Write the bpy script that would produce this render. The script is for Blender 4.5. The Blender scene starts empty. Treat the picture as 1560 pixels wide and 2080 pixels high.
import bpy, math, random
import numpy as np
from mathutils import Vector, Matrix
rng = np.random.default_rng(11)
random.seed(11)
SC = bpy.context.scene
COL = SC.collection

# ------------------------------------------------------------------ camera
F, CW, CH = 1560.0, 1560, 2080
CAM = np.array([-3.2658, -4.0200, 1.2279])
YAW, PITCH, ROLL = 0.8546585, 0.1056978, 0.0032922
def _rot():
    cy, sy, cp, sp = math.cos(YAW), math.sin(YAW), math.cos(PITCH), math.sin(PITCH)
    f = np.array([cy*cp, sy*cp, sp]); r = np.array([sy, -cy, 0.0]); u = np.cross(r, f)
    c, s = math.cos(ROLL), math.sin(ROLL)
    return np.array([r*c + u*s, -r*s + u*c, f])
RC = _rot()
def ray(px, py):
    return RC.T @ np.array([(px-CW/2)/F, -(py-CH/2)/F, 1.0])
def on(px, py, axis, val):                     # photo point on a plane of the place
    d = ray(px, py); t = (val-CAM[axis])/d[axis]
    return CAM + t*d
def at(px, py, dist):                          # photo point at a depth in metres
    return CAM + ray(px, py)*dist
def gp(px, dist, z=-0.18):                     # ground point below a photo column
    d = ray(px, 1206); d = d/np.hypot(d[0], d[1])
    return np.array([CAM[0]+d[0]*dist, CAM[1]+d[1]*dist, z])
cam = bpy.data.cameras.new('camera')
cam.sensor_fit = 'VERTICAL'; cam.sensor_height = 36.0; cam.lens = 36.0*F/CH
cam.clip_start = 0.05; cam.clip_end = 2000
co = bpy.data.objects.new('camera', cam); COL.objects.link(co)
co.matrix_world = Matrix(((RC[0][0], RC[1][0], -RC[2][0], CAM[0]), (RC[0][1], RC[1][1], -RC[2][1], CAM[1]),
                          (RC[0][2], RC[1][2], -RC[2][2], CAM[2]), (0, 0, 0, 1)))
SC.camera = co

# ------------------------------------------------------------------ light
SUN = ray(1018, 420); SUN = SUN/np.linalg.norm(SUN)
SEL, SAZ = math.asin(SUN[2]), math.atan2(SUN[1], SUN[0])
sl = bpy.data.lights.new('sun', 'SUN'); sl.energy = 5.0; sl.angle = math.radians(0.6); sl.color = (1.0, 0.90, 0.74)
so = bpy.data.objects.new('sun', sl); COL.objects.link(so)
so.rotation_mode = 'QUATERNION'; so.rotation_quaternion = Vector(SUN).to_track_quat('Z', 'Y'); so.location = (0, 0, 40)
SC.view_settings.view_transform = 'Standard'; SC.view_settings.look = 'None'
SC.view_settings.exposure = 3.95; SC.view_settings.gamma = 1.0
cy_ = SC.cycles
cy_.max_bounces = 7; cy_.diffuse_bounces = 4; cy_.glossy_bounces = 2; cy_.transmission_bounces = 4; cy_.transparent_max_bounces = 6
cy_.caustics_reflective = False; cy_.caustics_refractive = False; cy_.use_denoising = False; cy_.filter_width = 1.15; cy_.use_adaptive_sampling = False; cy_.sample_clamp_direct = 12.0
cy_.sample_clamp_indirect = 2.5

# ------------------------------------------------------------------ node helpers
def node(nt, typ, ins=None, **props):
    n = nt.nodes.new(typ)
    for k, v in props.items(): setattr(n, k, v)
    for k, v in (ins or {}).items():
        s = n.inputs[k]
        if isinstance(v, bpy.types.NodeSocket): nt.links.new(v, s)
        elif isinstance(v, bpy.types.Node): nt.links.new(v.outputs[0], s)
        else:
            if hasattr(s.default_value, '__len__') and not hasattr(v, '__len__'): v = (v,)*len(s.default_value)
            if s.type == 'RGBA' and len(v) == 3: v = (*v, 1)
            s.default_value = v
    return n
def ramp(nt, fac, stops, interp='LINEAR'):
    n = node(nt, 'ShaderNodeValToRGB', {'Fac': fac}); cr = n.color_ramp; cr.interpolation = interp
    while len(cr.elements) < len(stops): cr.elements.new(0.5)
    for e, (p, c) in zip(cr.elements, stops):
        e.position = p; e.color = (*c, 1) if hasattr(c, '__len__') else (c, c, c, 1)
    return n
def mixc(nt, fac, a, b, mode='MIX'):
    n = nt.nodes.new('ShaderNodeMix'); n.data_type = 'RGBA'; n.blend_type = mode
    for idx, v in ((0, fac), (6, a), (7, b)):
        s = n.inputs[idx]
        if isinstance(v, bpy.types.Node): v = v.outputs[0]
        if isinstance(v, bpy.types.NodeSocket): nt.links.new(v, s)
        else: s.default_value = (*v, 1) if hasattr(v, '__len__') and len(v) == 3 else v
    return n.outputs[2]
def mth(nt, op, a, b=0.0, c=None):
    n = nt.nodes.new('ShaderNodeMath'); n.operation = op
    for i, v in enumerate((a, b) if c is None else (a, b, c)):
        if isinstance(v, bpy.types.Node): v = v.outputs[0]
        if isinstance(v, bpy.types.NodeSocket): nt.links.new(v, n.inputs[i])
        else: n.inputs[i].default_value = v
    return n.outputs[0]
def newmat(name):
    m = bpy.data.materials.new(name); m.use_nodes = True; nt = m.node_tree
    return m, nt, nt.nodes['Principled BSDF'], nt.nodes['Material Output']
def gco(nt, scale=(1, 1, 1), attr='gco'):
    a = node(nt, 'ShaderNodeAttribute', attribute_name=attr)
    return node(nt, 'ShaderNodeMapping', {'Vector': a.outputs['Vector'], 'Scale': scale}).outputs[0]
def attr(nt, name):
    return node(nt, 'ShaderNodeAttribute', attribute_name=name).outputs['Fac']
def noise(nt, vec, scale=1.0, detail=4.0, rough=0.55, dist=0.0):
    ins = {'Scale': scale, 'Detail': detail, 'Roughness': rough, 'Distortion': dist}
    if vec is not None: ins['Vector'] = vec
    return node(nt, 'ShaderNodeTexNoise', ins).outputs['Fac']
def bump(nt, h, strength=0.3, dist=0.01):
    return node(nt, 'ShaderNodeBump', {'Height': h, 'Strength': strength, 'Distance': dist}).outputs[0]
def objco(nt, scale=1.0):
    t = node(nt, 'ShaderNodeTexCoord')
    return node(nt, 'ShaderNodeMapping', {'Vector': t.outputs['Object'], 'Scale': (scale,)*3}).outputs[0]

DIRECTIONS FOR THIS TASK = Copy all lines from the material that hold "scene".

COMPLETED TASK =
Write the bpy script that would produce this render. The script is for Blender 4.5. The Blender scene starts empty. Treat the picture as 1560 pixels wide and 2080 pixels high.
SC = bpy.context.scene